If you’re keen to tell new kinds of stories – or old stories in new ways – consider these ten “visual” approaches to writing short-form memoir.
1. The Photo Essay
The art of the photo essay lies in the writer’s careful selection of images balanced with the inclusion of text. Will the photos drive the narrative, or will they fill in textual “gaps” to move the story forward? Vivek Shraya strikes an elegant balance of “showing” and “telling” in her compelling photo narrative, “Trisha.”
2. The Concrete Essay
This form is the next evolution of concrete poetry (A.K.A. shape or pattern poems), reincarnated as CNF. Jennifer Wortman’s “Worst-Case Scenario” presents the story of her husband’s 35-feet fall into a gap while rock climbing, visually – via text shaped like the rocks he fell through.
3. The Illustrated Essay
There’s something so charming about a notebook doodle – perhaps because sketches convey the character of the artist in such an immediate way. I love the narrator’s personality as it comes through Randon Billings’ Noble’s drawings in “Accidental Notes on the Syllabus.”
4. The Graphic Essay
Check out the masters of graphic memoir – Maggie McKnight, Riad Sattouf, Alison Bechdel, Marjane Satrapi, Kristen Radtke, Nicole Georges and Ellen Forney – and understand how powerful comics can be as a medium for personal storytelling.
5. The Paper Craft Essay
If you’re wondering what to do with your stockpile of scrapbooking supplies, look no further than Erica’s Trabold’s “Swedish Rye Bread”– an essay constructed as a collage of typed index cards, digital scans, the pages of a vintage cookbook, and scrapbooking paper.
6. The Quilted Essay
Quilting has a long history of embodying narrative in carefully chosen patterns, colours, and symbols. Learn more about textile-based narratives in Sarah Minor’s article “What Quilting and Embroidery Can Teach Us about Narrative Form” and by reading her visual essay, “Log Cabin Quilt.”
7. The Schematic Essay
The Process of Becoming Informed is a found schematic essay published by The Diagram and credited to Michael K. Buckland ofLibrary Services in Theory and Context, Pergamon Press, 1983. Where might you find a visual essay just waiting to be discovered?

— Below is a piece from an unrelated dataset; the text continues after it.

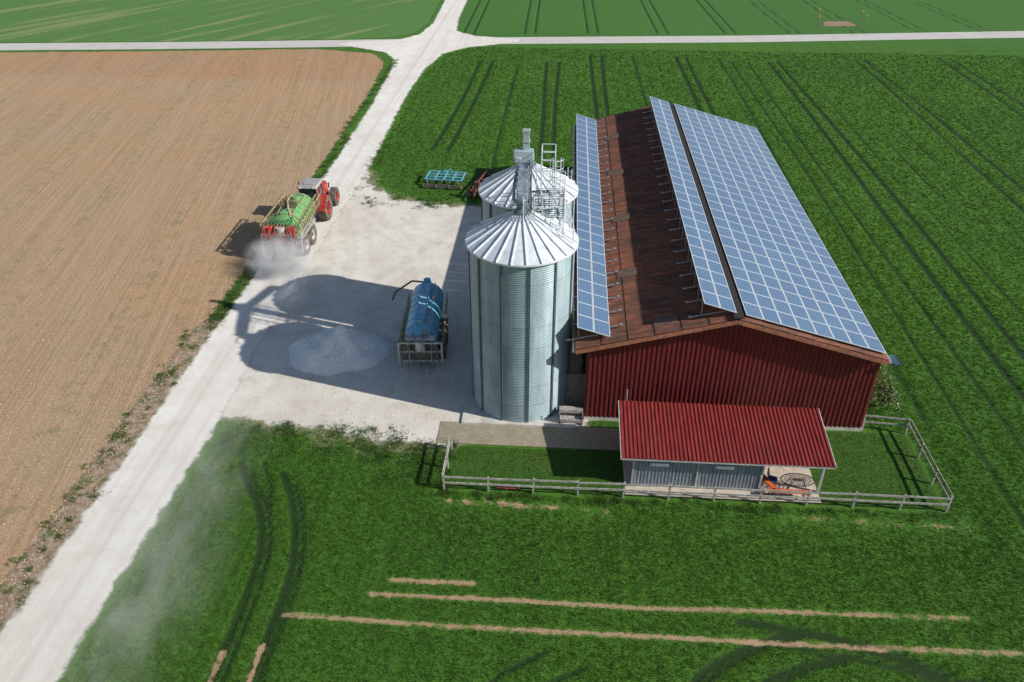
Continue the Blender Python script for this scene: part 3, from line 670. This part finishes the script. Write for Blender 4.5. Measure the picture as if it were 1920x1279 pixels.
pp_=simple('pale_post',(.45,.43,.4),.8)
for x in(.7,3.84,6.95): P('post',MB().box((x,.42,1.08),(.1,.1,2.05)),pp_,shed)
for x,y,h in((9.85,.5,2.15),(9.85,3.6,2.58)): P('post',MB().box((x,y,h/2+.03),(.12,.12,h-.06)),pp_,shed)
P('beam',MB().box((5,.42,2.02),(9.9,.1,.1)),pp_,shed)
wh=simple('window_white',(.8,.82,.84),.3)
for x in(1.95,5.1): P('window',MB().box((0,0,0),(.9,.04,.13)).box((0,-.02,-.08),(.95,.06,.03)),wh,shed,(x,.385,1.5))
P('patio_slab',MB().box((5.1,1.8,.02),(9.5,4.1,.08)),simple('patio',(.55,.47,.38),.85,0,.15,3),shed)
P('flue',MB().cyl((.45,4.0,1.8),(.45,4.0,3.3),.03),alu,shed)
orange=simple('orange_paint',(.62,.13,.03),.5)
blk=simple('black_metal',(.03,.03,.035),.5)
def bench(loc,L,rot,lab):
    e=empty('garden_bench',loc,lab,'bench',(0,0,rot),'orange beer benches')
    P('seat',MB().box((0,0,.46),(L,.28,.04)),orange,e,bevel=.01)
    for s in(-1,1): P('leg',MB().bar((s*(L/2-.25),-.13,0),(s*(L/2-.25),-.1,.44),.03).bar((s*(L/2-.25),.13,0),(s*(L/2-.25),.1,.44),.03).bar((s*(L/2-.25),-.13,.2),(s*(L/2-.25),.13,.2),.03).bar((s*(L/2-.25),0,.2),(s*(L/2-.55),0,.44),.02),blk,e)
bench((11.55,29.36,.06),2.0,-1,'orange wooden bench on the shed patio')
bench((10.7,29.95,.06),1.1,-65,'short orange bench pushed against the shed wall')
tb=empty('garden_table',(12.05,29.92,.06),'oval metal mesh garden table on the patio','table')
# open mesh top: oval rim, concentric rings and spokes
mb=MB()
for f_,r_ in((1.0,.028),(.75,.014),(.5,.014),(.25,.014)):
    mb.tube([(.82*f_*math.cos(a),.44*f_*math.sin(a),.72) for a in np.linspace(0,2*math.pi,29)],r_,6)
for k in range(12):
    a=math.pi*k/12; mb.bar((.82*math.cos(a),.44*math.sin(a),.72),(-.82*math.cos(a),-.44*math.sin(a),.72),.016,.012)
P('table_top',mb,simple('mesh_top',(.07,.065,.06),.5,.3,.3,30),tb)
for sx in(-1,1):
    for sy in(-1,1): P('leg',MB().bar((sx*.3,sy*.15,.7),(sx*.55,sy*.3,0),.03),blk,tb)
ch=empty('garden_chair',(10.95,30.2,.06),'dark blue folding chair beside the table','chair',(0,0,70))
bl=simple('blue_cloth',(.03,.08,.2),.7)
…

8. The Graphic Hermit Crab
The hermit crab essay appropriates a found text – also known as a “false document” – as a “shell” to protect the vulnerable story it contains. The textual form’s logical progression is visual, in which a found graphic is adopted as the essay’s structure. J. Robert Lennon’s “Turnabout: A Story Game” is a graphic hermit crab essay that can be read starting at any point, proceeding in any direction.
9. The Video Essay
Video is a natural medium for personal narrative, and John Breslund is known as a pioneer of the visual essay form. This article includes a Q and A with Bresland and his collaborator, poet and essayist, Eula Biss, with links to some of their groundbreaking work including “Ode to Every Thing.”
10. The Interactive Essay
“Hypertext is spatial in every direction, truly nonsequential—nothing follows by necessity anything else in the essay” write Brenda Miller and Suzanne Paola in Tell It Slant. Exemplary interactive hypertext CNF include Dinty W. Moore’s “Mr. Plimpton’s Revenge: A Google Map Essay,” Christine Wilks’ “Fitting the Pattern” and the work of Eric LeMay.
I hope this survey of the visual essay, in all its weird and wonderfully varied forms, inspires you to try a new approach to telling your stories. No matter your level of skill, experience, or talent with the visual arts, you can start including visuals in your work easily – and to great effect – incorporating images or multi-media collage.
Which visual essay format appeals to you the most? I’d love to hear which visual essays inspire your next project!